Well then whose opinion should we value, pianoloverus? What about yours? Have you noticed a difference between pianos with different types of plates?

Before I purchased the Yamaha S7X, I went to the Fazioli dealer. Now a Fazioli would have been almost double the cost of the S7X, but if it was a far superior piano, I would have considered it. I played the 278 for a while. It was fine, but was just like an ordinary piano. Nothing about it struck me as especially beautiful. Then the dealer informed me that he had the 228 upstairs, so I followed him up the stairs to try it. The main thing I noticed about it was that it didn't have the sharp "attack" character of the Yamaha, but had a smoother, rounder sound.

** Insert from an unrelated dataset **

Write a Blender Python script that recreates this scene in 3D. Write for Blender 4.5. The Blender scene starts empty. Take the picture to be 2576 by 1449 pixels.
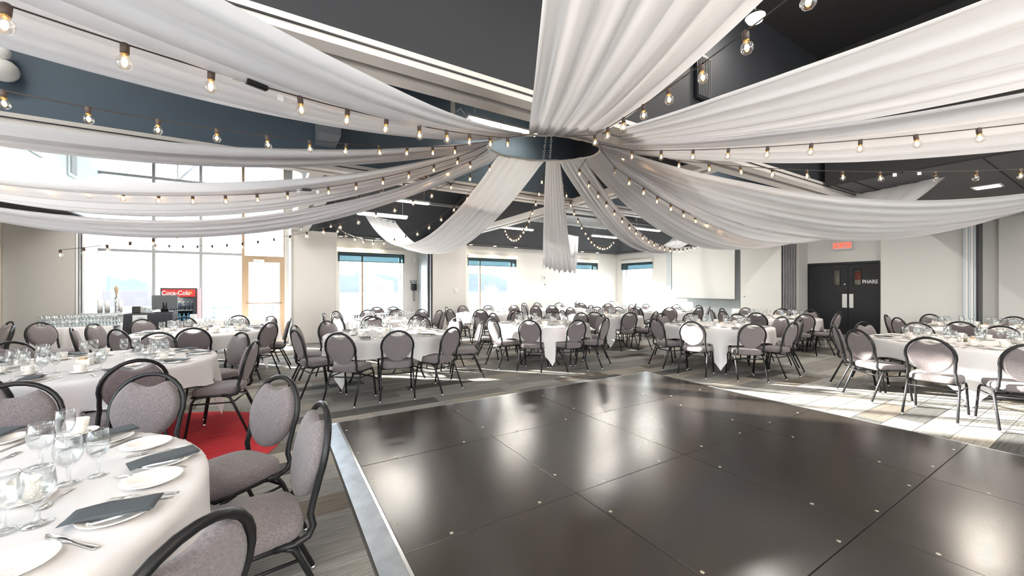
import bpy, math, random
from mathutils import Vector, Matrix
PI = math.pi
sin, cos, sqrt = math.sin, math.cos, math.sqrt
random.seed(7)
SC = bpy.context.scene
COL = SC.collection
# ------------------------------------------------------------------ camera, world, sun, exposure
FPX, CX, CY, EYE = 990.0, 1288.0, 724.5, 1.46
cam_d = bpy.data.cameras.new('camera')
cam_d.sensor_width = 36.0
cam_d.lens = 36.0 * FPX / 2576.0
cam_d.clip_start = 0.02
cam_d.clip_end = 3000
cam = bpy.data.objects.new('camera', cam_d)
COL.objects.link(cam)
cam.location = (0, 0, EYE)
cam.rotation_euler = (PI / 2, 0, 0)
SC.camera = cam
SC.view_settings.view_transform = 'Standard'
SC.view_settings.look = 'None'
SC.view_settings.exposure = 1.45
SC.view_settings.gamma = 1.0
SC.view_settings.use_curve_mapping = False
SC.cycles.max_bounces = 8
SC.cycles.diffuse_bounces = 5
SC.cycles.glossy_bounces = 4
SC.cycles.transparent_max_bounces = 24
SC.cycles.caustics_reflective = False
SC.cycles.caustics_refractive = False
SC.cycles.sample_clamp_indirect = 6.0

w = bpy.data.worlds.new('sky')
SC.world = w
w.use_nodes = True
nt = w.node_tree
nt.nodes.clear()
wo = nt.nodes.new('ShaderNodeOutputWorld')
bg = nt.nodes.new('ShaderNodeBackground')
tc = nt.nodes.new('ShaderNodeTexCoord')
sep = nt.nodes.new('ShaderNodeSeparateXYZ')
rmp = nt.nodes.new('ShaderNodeValToRGB')
rmp.color_ramp.elements[0].position = 0.0
rmp.color_ramp.elements[0].color = (1.0, 0.98, 0.96, 1)
rmp.color_ramp.elements[1].position = 0.6
rmp.color_ramp.elements[1].color = (0.62, 0.8, 1.0, 1)
nt.links.new(tc.outputs['Generated'], sep.inputs[0])
nt.links.new(sep.outputs['Z'], rmp.inputs[0])
nt.links.new(rmp.outputs[0], bg.inputs[0])
bg.inputs[1].default_value = 3.4
nt.links.new(bg.outputs[0], wo.inputs[0])

sun_d = bpy.data.lights.new('sun', 'SUN')
sun_d.energy = 34.0
sun_d.angle = math.radians(0.8)
sun_d.color = (1.0, 0.95, 0.87)
sun = bpy.data.objects.new('sun', sun_d)
COL.objects.link(sun)
SUNV = Vector((0.932, -0.357, -0.236)).normalized()
sun.rotation_euler = SUNV.to_track_quat('-Z', 'Y').to_euler()
sun.location = (-20, 12, 12)

# ------------------------------------------------------------------ frames
TH = math.radians(31.4)
CA, SA = cos(TH), sin(TH)
def W(a, b, z=0.0):           # room axes (a along the back wall, b across) -> world
    return Vector((a * CA - b * SA, a * SA + b * CA, z))
def AB(x, y):
    return (x * CA + y * SA, -x * SA + y * CA)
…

Of course, I can't say how much the plate had to do with the different characteristics of the piano. But after about 15 seconds of playing the Fazioli 228 I knew it was not worth the extra AU80k-100k to me. It was different. Not necessarily better unless you happen to prefer its particular characteristics. It was a lot more expensive.

As for the idea that wet sand cast plates produce better sustain, the Bosendorfers and Faziolis I played all had very little sustain in the high treble. Probably no better than that on the Yamahas. The only wet sand cast piano I played where I noticed superior sustain in the treble was the cheap Hailun 218.
You're missing the point again. Any one or two people's opinions do not mean that much because the sample size is so small, and this is especially the case when they are neither excellent pianists nor excellent techs. I think the two people whose video reviews of the S7X you posted fall in this "neither" category.

Not sure why you posted your review of Fazioli and Boesendorfer, but there are many very great pianists whose opinion about the quality of those pianos is diametrically opposed to yours.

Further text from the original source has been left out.